Because if anybody there or anywhere else thinks the Donald Trump and Bernie Sanders uprisings are going to just peter out by the fall to clear the way for an easy Clinton landslide win, think again.

British Prime Minister David Cameron didn’t call the referendum vote thinking Leave would win the day in the UK, either. He was just following up on an empty campaign promise, and the smart money wasn’t just on Remain winning, but doing so convincingly, and putting the Brexit nonsense to bed for good.

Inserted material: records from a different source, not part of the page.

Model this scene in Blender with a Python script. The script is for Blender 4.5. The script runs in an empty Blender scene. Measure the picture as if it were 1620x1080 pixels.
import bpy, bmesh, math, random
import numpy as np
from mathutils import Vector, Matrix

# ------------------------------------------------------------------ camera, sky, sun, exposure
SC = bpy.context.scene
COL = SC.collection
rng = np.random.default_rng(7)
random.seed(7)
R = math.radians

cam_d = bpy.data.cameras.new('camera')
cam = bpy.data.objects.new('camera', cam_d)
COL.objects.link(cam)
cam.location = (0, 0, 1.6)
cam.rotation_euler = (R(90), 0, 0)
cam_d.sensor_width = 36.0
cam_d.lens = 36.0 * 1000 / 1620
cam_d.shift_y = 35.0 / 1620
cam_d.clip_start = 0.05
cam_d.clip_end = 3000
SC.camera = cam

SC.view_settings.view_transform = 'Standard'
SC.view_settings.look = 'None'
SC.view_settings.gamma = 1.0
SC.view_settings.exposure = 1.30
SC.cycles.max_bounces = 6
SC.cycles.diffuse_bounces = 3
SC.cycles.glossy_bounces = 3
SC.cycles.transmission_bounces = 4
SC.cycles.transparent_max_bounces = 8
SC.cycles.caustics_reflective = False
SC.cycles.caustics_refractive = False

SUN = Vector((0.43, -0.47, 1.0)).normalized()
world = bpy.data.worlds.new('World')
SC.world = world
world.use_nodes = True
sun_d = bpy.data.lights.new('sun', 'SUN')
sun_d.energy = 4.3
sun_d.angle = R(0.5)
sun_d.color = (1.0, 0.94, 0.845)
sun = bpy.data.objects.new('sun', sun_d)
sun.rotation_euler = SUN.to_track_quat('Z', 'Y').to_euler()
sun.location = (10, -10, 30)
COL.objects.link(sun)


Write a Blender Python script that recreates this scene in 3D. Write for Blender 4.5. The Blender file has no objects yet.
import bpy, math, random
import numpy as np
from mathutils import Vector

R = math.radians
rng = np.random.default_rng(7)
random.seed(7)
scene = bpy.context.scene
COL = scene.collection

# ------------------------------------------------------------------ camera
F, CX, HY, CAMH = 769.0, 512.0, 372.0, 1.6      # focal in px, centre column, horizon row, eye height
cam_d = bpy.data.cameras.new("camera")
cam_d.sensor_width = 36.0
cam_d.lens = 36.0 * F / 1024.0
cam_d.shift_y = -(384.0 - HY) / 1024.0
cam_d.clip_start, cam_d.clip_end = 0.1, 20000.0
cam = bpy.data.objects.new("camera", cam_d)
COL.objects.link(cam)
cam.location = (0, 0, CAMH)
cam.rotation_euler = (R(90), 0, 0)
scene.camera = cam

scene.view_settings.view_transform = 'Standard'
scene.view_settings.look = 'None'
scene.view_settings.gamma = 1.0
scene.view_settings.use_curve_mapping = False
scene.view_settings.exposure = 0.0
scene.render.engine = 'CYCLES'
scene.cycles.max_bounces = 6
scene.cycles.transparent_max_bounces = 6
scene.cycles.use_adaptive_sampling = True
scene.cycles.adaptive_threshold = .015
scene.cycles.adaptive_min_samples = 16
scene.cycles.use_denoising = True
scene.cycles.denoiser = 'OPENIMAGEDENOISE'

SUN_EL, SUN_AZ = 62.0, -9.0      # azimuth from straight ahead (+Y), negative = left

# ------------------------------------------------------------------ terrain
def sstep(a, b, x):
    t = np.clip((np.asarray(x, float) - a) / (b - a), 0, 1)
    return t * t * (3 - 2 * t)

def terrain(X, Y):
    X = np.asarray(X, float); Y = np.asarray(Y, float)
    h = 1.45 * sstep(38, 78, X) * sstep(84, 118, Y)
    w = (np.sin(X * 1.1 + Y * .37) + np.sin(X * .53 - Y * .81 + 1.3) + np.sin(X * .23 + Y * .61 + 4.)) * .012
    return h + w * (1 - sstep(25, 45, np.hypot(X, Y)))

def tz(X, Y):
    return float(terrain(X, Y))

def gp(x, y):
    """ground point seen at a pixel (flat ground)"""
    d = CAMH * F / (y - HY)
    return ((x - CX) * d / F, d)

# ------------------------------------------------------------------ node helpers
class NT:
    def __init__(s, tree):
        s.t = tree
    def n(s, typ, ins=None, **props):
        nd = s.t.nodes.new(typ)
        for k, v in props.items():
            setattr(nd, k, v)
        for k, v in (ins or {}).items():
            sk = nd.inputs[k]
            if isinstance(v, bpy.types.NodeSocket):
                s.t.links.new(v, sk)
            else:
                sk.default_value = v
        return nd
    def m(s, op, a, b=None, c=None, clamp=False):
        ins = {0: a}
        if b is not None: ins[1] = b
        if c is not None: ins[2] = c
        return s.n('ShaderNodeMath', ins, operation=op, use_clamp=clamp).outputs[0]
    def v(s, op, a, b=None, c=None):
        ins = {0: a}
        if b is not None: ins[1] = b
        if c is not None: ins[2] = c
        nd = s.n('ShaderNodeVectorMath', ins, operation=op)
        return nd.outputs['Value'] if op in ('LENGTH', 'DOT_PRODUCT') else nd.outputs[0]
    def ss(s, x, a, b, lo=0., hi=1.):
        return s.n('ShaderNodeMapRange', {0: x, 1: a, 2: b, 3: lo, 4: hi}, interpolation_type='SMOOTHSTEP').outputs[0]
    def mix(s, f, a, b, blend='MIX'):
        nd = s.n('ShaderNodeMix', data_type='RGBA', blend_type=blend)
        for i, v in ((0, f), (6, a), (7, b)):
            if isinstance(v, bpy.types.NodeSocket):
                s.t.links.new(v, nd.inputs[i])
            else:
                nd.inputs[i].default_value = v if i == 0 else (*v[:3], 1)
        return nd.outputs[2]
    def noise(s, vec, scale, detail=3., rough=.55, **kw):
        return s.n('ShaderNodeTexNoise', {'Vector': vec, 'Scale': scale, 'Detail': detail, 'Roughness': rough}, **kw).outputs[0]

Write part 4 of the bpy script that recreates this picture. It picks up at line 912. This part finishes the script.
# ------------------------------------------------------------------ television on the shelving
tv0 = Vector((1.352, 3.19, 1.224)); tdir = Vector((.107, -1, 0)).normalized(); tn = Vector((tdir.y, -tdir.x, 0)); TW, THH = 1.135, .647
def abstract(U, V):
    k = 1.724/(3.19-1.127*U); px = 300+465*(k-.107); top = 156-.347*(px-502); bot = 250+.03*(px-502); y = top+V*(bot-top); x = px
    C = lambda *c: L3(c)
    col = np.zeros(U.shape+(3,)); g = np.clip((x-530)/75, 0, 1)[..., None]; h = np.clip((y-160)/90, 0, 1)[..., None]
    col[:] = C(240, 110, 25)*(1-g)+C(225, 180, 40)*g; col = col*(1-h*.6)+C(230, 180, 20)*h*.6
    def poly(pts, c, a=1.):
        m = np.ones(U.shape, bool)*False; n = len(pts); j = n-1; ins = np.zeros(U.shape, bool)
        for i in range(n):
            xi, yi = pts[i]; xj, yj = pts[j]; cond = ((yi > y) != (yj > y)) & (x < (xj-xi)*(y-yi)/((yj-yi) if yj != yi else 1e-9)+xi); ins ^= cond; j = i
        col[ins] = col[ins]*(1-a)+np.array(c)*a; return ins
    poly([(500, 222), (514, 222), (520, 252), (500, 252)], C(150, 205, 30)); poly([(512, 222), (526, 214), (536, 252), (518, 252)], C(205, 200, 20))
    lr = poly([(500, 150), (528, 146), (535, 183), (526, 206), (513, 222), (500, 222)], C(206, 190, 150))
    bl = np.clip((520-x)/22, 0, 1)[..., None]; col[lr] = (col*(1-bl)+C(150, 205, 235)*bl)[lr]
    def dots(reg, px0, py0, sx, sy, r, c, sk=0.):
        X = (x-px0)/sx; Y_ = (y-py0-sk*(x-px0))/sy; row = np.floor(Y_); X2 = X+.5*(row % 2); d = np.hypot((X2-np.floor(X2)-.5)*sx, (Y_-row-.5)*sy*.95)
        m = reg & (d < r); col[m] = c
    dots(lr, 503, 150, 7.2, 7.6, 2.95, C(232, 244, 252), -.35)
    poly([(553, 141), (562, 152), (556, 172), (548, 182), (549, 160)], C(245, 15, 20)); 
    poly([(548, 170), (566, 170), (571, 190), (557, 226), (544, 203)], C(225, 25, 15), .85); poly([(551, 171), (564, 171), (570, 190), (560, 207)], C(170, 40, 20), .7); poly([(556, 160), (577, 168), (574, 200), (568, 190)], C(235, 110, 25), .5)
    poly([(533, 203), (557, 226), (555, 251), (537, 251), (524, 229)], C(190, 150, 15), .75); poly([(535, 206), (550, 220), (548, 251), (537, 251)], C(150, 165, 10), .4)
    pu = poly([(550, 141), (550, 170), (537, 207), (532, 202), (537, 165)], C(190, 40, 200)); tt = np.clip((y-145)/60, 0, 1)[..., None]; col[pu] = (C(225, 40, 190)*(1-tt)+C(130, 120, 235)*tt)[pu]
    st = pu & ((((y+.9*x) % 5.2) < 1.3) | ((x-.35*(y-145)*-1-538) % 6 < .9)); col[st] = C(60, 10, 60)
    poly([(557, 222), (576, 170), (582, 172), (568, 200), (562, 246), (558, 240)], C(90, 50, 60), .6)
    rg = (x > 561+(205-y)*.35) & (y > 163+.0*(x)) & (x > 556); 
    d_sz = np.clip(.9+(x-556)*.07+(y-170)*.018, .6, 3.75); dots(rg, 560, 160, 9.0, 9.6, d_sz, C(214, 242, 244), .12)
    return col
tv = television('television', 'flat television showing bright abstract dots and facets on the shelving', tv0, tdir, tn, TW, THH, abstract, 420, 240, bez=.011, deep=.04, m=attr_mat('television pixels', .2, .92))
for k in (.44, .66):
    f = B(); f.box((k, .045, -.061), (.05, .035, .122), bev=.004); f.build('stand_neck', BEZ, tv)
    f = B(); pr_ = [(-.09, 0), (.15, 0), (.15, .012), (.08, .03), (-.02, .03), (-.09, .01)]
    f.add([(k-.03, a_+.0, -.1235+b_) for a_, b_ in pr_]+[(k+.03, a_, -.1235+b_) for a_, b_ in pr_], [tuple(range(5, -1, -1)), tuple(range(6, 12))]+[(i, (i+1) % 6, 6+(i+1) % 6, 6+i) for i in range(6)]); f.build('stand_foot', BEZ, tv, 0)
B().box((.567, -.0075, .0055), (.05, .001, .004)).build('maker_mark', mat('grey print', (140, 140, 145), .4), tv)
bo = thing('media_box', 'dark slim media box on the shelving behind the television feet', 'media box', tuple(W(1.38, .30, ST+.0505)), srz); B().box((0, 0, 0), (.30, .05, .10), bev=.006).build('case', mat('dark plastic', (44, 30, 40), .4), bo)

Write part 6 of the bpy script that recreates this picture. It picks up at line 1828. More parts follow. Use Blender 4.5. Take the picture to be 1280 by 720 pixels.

And we saw how that all worked out.

There is nativist sentiment on the part of the far right at play in the Brexit shocker, to be sure. But just as we’ve seen in America with the appeal of the very different Trump and Sanders to their very different constituencies on the right and the left, the Leave forces were able to tap into an undercurrent in a forgotten political class that spans the ideological spectrum to build their winning coalition.

Disaffected working-class folks on the right and left in the UK formed the backbone of Leave, just as the same formed the backbone of the Trump and Sanders movements here in the U.S.

Interesting is how the Conservatives and Labor both backed Remain in the Brexit debate. The outcome, it seems, harkens almost to a proletarian revolt against the elites as much as anything else.

Clinton, in the States, would be wise to recognize this. The assumption in the chattering classes here is that she wins in November in a Nixon-beats-McGovern- or LBJ-beats-AuH20-type landslide, and maybe she does, but not if she plays this as politics-as-usual.

Trump, for all his disorganization and tendency to stick his junk in the mashed potatoes on the buffet line just because he thinks it’s hilarious and knows it will get attention, has a coalition resembling Leave as his tailwind: the nativists who lap up his talk about Latinos, Muslims and women, and the disaffecteds who checked out of politics a generation ago because they didn’t think either the Rs or the Ds gave a crap about them, and that it was all just a game that pointy-headed people play.

A key here for Clinton is that one difference between the upcoming U.S. election and the Brexit vote is Sanders, whose near-upset in the Democratic presidential race gave voice to the disaffecteds on the left.

If Clinton can co-opt the Bernie Bros, November could turn out to be Nixon or LBJ beating up on McGovern or Goldwater.

If the Clinton we were talking about here was the 1990s version of Bill, I’d have no doubt that he’d be on top of what needed to be done, the way he stole Ross Perot’s thunder, twice, to get elected and re-elected.

The Bill of 2016, and the Hillary of 2016, don’t strike me as being that savvy. And the more that they marginalize Bernie to run, triangulating, to the center to try to steal votes from Republican elites who can’t fathom right now that they could ever pull the lever for Trump, the more they’re going to find out, the hard way, on a certain Wednesday in November that they’ve misread things.

The power in politics right now is with the people, not the elites.

Think I’m overstating things there? The UK is leaving the EU.